§ **To do**
Write out each line exactly as it stands, please.

(Records with scene code)
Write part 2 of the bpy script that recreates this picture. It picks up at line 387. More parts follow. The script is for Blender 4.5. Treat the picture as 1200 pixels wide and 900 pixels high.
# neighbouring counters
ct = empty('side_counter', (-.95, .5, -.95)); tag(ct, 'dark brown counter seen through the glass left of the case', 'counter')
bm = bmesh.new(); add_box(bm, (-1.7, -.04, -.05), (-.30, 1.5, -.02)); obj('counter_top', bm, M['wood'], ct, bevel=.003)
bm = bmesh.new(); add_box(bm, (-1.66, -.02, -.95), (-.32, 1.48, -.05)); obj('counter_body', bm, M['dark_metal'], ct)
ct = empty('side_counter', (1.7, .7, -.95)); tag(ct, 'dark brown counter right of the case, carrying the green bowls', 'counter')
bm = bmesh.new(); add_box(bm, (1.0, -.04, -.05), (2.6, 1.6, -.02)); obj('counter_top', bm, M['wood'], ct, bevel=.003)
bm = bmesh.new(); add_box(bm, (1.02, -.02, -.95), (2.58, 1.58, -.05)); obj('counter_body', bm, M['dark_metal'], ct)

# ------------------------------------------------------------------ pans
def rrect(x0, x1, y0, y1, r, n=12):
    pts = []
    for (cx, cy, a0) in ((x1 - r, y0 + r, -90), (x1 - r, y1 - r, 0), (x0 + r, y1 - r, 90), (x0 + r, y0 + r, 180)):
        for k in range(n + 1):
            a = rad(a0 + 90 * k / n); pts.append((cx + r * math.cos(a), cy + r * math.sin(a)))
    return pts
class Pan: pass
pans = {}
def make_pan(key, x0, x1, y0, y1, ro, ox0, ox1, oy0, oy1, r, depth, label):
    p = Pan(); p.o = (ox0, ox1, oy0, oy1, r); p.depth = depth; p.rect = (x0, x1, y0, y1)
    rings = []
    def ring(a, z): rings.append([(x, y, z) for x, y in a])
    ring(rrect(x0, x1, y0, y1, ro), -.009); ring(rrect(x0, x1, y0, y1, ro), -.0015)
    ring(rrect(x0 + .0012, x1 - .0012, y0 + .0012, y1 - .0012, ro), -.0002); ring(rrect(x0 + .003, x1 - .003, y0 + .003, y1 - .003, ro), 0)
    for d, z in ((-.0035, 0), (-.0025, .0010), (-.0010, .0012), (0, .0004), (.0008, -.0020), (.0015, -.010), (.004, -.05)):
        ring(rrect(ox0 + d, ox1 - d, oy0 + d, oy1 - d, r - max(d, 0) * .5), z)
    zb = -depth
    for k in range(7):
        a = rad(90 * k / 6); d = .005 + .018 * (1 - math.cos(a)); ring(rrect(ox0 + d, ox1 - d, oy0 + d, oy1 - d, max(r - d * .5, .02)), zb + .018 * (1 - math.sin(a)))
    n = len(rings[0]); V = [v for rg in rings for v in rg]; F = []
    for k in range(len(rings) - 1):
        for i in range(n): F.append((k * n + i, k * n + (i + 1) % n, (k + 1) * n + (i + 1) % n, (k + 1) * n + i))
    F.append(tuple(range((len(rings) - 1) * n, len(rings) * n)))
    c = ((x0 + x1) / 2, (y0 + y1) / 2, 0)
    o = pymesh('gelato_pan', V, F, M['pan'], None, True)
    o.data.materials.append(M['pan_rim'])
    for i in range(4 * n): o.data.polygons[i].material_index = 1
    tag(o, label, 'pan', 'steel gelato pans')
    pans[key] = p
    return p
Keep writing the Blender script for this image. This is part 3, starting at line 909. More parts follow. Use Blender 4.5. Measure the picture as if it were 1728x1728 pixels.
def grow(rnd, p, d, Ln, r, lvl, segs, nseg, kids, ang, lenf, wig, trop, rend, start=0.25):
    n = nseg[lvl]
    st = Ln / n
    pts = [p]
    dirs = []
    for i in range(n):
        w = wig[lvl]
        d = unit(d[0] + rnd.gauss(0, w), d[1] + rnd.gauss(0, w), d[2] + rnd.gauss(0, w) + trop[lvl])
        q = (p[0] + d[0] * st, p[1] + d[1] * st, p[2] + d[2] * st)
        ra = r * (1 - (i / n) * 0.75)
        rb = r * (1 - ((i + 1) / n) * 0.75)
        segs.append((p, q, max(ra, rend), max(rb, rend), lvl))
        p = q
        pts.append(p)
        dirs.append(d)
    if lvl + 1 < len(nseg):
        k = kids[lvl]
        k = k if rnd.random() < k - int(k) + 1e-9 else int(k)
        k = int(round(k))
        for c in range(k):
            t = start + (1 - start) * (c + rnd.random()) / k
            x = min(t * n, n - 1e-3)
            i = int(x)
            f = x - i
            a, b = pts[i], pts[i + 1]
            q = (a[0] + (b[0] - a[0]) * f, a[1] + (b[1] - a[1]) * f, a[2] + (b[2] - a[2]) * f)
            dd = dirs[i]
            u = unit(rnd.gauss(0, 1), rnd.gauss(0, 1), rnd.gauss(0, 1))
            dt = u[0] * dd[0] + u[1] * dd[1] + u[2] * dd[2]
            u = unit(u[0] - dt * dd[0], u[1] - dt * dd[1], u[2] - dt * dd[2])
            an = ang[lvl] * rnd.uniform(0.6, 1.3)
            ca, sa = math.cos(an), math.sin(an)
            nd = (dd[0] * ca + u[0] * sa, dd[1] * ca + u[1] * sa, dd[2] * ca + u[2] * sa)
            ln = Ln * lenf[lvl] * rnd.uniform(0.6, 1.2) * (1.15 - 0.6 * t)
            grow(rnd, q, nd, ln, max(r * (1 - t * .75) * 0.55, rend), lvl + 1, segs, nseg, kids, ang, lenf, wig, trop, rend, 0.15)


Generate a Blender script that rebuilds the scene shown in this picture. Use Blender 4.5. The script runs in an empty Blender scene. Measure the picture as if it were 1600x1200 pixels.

§ **Response**
Write part 2 of the bpy script that recreates this picture. It picks up at line 387. More parts follow. The script is for Blender 4.5. Treat the picture as 1200 pixels wide and 900 pixels high.
# neighbouring counters
ct = empty('side_counter', (-.95, .5, -.95)); tag(ct, 'dark brown counter seen through the glass left of the case', 'counter')
bm = bmesh.new(); add_box(bm, (-1.7, -.04, -.05), (-.30, 1.5, -.02)); obj('counter_top', bm, M['wood'], ct, bevel=.003)
bm = bmesh.new(); add_box(bm, (-1.66, -.02, -.95), (-.32, 1.48, -.05)); obj('counter_body', bm, M['dark_metal'], ct)
ct = empty('side_counter', (1.7, .7, -.95)); tag(ct, 'dark brown counter right of the case, carrying the green bowls', 'counter')
bm = bmesh.new(); add_box(bm, (1.0, -.04, -.05), (2.6, 1.6, -.02)); obj('counter_top', bm, M['wood'], ct, bevel=.003)
bm = bmesh.new(); add_box(bm, (1.02, -.02, -.95), (2.58, 1.58, -.05)); obj('counter_body', bm, M['dark_metal'], ct)

# ------------------------------------------------------------------ pans
def rrect(x0, x1, y0, y1, r, n=12):
    pts = []
    for (cx, cy, a0) in ((x1 - r, y0 + r, -90), (x1 - r, y1 - r, 0), (x0 + r, y1 - r, 90), (x0 + r, y0 + r, 180)):
        for k in range(n + 1):
            a = rad(a0 + 90 * k / n); pts.append((cx + r * math.cos(a), cy + r * math.sin(a)))
    return pts
class Pan: pass
pans = {}
def make_pan(key, x0, x1, y0, y1, ro, ox0, ox1, oy0, oy1, r, depth, label):
    p = Pan(); p.o = (ox0, ox1, oy0, oy1, r); p.depth = depth; p.rect = (x0, x1, y0, y1)
    rings = []
    def ring(a, z): rings.append([(x, y, z) for x, y in a])
    ring(rrect(x0, x1, y0, y1, ro), -.009); ring(rrect(x0, x1, y0, y1, ro), -.0015)
    ring(rrect(x0 + .0012, x1 - .0012, y0 + .0012, y1 - .0012, ro), -.0002); ring(rrect(x0 + .003, x1 - .003, y0 + .003, y1 - .003, ro), 0)
    for d, z in ((-.0035, 0), (-.0025, .0010), (-.0010, .0012), (0, .0004), (.0008, -.0020), (.0015, -.010), (.004, -.05)):
        ring(rrect(ox0 + d, ox1 - d, oy0 + d, oy1 - d, r - max(d, 0) * .5), z)
    zb = -depth
    for k in range(7):
        a = rad(90 * k / 6); d = .005 + .018 * (1 - math.cos(a)); ring(rrect(ox0 + d, ox1 - d, oy0 + d, oy1 - d, max(r - d * .5, .02)), zb + .018 * (1 - math.sin(a)))
    n = len(rings[0]); V = [v for rg in rings for v in rg]; F = []
    for k in range(len(rings) - 1):
        for i in range(n): F.append((k * n + i, k * n + (i + 1) % n, (k + 1) * n + (i + 1) % n, (k + 1) * n + i))
    F.append(tuple(range((len(rings) - 1) * n, len(rings) * n)))
    c = ((x0 + x1) / 2, (y0 + y1) / 2, 0)
    o = pymesh('gelato_pan', V, F, M['pan'], None, True)
    o.data.materials.append(M['pan_rim'])
    for i in range(4 * n): o.data.polygons[i].material_index = 1
    tag(o, label, 'pan', 'steel gelato pans')
    pans[key] = p
    return p
Keep writing the Blender script for this image. This is part 3, starting at line 909. More parts follow. Use Blender 4.5. Measure the picture as if it were 1728x1728 pixels.
def grow(rnd, p, d, Ln, r, lvl, segs, nseg, kids, ang, lenf, wig, trop, rend, start=0.25):
    n = nseg[lvl]
    st = Ln / n
    pts = [p]
    dirs = []
    for i in range(n):
        w = wig[lvl]
        d = unit(d[0] + rnd.gauss(0, w), d[1] + rnd.gauss(0, w), d[2] + rnd.gauss(0, w) + trop[lvl])
        q = (p[0] + d[0] * st, p[1] + d[1] * st, p[2] + d[2] * st)
        ra = r * (1 - (i / n) * 0.75)
        rb = r * (1 - ((i + 1) / n) * 0.75)
        segs.append((p, q, max(ra, rend), max(rb, rend), lvl))
        p = q
        pts.append(p)
        dirs.append(d)
    if lvl + 1 < len(nseg):
        k = kids[lvl]
        k = k if rnd.random() < k - int(k) + 1e-9 else int(k)
        k = int(round(k))
        for c in range(k):
            t = start + (1 - start) * (c + rnd.random()) / k
            x = min(t * n, n - 1e-3)
            i = int(x)
            f = x - i
            a, b = pts[i], pts[i + 1]
            q = (a[0] + (b[0] - a[0]) * f, a[1] + (b[1] - a[1]) * f, a[2] + (b[2] - a[2]) * f)
            dd = dirs[i]
            u = unit(rnd.gauss(0, 1), rnd.gauss(0, 1), rnd.gauss(0, 1))
            dt = u[0] * dd[0] + u[1] * dd[1] + u[2] * dd[2]
            u = unit(u[0] - dt * dd[0], u[1] - dt * dd[1], u[2] - dt * dd[2])
            an = ang[lvl] * rnd.uniform(0.6, 1.3)
            ca, sa = math.cos(an), math.sin(an)
            nd = (dd[0] * ca + u[0] * sa, dd[1] * ca + u[1] * sa, dd[2] * ca + u[2] * sa)
            ln = Ln * lenf[lvl] * rnd.uniform(0.6, 1.2) * (1.15 - 0.6 * t)
            grow(rnd, q, nd, ln, max(r * (1 - t * .75) * 0.55, rend), lvl + 1, segs, nseg, kids, ang, lenf, wig, trop, rend, 0.15)


Generate a Blender script that rebuilds the scene shown in this picture. Use Blender 4.5. The script runs in an empty Blender scene. Measure the picture as if it were 1600x1200 pixels.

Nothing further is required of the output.